How, you might be asking, can a computer program or a video tape of a famous professor’s lectures actually teach students skills—how to articulate problems in their own terms, how to devise their own solutions, how to imagine their way outside the box of orthodox thinking? The answer is simple: They won’t. They won’t need to. Education reformers have thankfully deemed such “skills” irrelevant . . .

When I was a kid, I used to dream that scientists would invent a knowledge pill. I’d take one every night before going to bed, and the next morning I’d run outside to play with my friends instead of trudging off to school. Meanwhile, painlessly and miraculously, I’d be learning everything I’d need to know as a grown-up.
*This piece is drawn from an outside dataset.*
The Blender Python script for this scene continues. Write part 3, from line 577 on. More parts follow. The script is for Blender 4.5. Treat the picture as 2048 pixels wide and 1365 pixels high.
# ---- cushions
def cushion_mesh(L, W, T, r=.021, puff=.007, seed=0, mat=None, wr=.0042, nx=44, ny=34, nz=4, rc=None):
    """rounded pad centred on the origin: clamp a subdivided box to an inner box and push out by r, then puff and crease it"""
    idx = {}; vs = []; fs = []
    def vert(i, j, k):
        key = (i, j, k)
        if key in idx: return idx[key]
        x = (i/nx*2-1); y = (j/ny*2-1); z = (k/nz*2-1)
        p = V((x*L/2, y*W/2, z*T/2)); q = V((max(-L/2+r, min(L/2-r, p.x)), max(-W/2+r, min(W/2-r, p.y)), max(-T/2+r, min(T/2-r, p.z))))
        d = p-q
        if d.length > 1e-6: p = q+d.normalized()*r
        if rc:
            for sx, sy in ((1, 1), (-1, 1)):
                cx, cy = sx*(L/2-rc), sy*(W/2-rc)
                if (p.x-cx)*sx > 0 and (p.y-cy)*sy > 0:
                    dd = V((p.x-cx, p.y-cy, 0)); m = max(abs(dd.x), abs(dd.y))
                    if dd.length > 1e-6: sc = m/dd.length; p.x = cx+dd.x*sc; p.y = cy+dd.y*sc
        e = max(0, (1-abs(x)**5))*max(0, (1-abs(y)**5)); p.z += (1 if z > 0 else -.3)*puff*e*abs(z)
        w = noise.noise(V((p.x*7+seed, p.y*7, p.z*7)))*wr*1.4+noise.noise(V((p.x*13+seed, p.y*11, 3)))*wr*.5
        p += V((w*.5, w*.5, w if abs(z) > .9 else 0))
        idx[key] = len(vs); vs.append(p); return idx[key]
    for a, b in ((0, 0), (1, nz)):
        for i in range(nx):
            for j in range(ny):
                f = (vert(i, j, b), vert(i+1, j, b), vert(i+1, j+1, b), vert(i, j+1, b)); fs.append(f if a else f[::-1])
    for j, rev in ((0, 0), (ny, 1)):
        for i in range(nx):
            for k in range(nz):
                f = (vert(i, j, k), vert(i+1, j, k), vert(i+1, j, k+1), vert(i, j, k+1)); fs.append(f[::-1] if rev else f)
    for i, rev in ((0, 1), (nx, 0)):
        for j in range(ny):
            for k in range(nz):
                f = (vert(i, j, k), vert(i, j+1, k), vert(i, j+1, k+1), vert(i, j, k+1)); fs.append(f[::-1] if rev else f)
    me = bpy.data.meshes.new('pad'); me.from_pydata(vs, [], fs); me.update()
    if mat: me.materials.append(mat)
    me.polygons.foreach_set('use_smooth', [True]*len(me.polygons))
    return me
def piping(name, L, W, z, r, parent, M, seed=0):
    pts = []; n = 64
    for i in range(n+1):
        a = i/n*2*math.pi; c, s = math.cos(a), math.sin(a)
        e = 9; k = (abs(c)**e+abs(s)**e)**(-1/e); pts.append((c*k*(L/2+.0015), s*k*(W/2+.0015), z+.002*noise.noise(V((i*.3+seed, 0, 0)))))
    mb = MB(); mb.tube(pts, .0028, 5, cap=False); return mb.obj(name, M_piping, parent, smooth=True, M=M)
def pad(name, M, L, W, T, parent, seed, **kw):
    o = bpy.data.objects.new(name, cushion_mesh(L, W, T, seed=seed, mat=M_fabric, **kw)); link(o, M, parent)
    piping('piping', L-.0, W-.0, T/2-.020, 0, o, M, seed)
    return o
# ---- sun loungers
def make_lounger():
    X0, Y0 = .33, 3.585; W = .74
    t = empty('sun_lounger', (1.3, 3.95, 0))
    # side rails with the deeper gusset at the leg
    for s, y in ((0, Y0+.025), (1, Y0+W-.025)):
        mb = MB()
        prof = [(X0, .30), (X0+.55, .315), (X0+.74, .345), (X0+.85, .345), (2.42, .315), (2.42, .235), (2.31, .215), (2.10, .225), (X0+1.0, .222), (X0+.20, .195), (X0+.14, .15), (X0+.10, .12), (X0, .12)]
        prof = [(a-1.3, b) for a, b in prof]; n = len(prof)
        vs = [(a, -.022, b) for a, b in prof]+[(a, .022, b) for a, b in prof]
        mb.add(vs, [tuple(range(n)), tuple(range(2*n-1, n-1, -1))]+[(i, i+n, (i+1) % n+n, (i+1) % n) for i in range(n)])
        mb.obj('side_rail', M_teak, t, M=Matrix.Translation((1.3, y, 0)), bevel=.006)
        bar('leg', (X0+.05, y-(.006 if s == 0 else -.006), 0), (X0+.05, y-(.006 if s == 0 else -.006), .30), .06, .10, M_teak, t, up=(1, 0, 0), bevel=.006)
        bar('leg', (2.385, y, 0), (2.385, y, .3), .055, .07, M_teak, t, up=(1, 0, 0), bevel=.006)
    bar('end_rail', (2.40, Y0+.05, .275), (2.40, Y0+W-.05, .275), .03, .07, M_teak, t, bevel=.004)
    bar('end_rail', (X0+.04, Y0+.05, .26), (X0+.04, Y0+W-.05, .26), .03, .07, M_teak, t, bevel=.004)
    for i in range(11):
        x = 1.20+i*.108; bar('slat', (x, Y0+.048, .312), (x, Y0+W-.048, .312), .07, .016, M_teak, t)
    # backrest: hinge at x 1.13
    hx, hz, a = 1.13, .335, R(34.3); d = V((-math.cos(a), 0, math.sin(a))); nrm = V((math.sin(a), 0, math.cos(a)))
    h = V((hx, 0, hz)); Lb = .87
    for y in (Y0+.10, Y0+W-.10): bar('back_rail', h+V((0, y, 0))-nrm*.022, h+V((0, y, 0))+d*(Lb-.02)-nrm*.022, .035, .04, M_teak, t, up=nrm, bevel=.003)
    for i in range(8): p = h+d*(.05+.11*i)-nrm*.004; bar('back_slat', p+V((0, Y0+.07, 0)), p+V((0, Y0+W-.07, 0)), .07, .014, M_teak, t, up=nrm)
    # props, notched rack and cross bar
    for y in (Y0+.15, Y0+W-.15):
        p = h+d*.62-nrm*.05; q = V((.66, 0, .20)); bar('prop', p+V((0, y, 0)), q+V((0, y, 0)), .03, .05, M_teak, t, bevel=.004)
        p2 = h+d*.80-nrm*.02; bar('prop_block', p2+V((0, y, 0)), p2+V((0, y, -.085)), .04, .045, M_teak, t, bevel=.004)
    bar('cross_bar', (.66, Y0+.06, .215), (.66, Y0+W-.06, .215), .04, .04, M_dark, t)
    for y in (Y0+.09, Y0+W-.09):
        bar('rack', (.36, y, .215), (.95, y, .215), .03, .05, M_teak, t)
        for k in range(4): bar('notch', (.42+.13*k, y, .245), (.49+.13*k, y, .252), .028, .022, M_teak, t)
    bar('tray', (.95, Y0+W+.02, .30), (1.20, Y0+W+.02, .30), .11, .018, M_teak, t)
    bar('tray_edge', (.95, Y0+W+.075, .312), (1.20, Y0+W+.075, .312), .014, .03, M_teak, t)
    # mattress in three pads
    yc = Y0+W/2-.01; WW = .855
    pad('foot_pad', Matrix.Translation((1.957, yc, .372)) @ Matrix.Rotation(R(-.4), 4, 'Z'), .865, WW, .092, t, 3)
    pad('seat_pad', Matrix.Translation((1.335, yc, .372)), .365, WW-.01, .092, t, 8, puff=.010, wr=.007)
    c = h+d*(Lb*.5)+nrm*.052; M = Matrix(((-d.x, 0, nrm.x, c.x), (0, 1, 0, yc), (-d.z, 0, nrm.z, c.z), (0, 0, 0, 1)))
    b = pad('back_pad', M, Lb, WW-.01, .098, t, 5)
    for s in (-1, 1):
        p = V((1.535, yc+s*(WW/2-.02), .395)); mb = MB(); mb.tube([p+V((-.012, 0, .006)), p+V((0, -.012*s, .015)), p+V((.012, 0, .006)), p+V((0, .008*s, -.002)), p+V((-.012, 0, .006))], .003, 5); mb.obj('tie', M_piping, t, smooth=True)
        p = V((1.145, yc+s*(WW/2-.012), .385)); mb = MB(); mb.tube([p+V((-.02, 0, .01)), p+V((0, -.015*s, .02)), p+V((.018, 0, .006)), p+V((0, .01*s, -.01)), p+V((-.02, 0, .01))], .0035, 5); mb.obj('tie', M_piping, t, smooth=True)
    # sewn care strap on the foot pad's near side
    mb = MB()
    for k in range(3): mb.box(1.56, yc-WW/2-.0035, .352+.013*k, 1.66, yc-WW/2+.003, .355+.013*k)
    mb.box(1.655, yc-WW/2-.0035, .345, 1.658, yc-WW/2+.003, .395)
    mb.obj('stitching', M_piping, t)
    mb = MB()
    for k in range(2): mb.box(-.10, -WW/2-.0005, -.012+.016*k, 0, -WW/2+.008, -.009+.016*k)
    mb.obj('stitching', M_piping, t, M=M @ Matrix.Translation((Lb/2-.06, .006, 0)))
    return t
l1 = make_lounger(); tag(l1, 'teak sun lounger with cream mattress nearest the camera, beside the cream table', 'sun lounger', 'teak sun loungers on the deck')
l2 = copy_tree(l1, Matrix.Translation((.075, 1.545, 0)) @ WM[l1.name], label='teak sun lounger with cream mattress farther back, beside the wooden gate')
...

Well, we haven’t gotten that efficient yet, but we’re getting close. At least we all can agree that learning is a means, not an end. What matters is emerging at the end of the process with a ticket that guarantees you access to a comfortable lifestyle . . . Now that we’ve reconceived of education as a process that generates profit, we’ll quickly squeeze the inefficiencies out of it. Knowledge will be seen for what it truly is: if not a pill you can swallow, at least a commodity you can buy . . .

1)What are the main points regarding efficiency in higher education? Does he approve of the trends he describes?

2)Why can’t this article be taken at face value? Does the author literally mean everything he’s saying?

3)What is satire? Why can a satirical piece communicate a point more effectively than simply stating a position in a straightforward way? Give another example of effective satire (either historical or modern).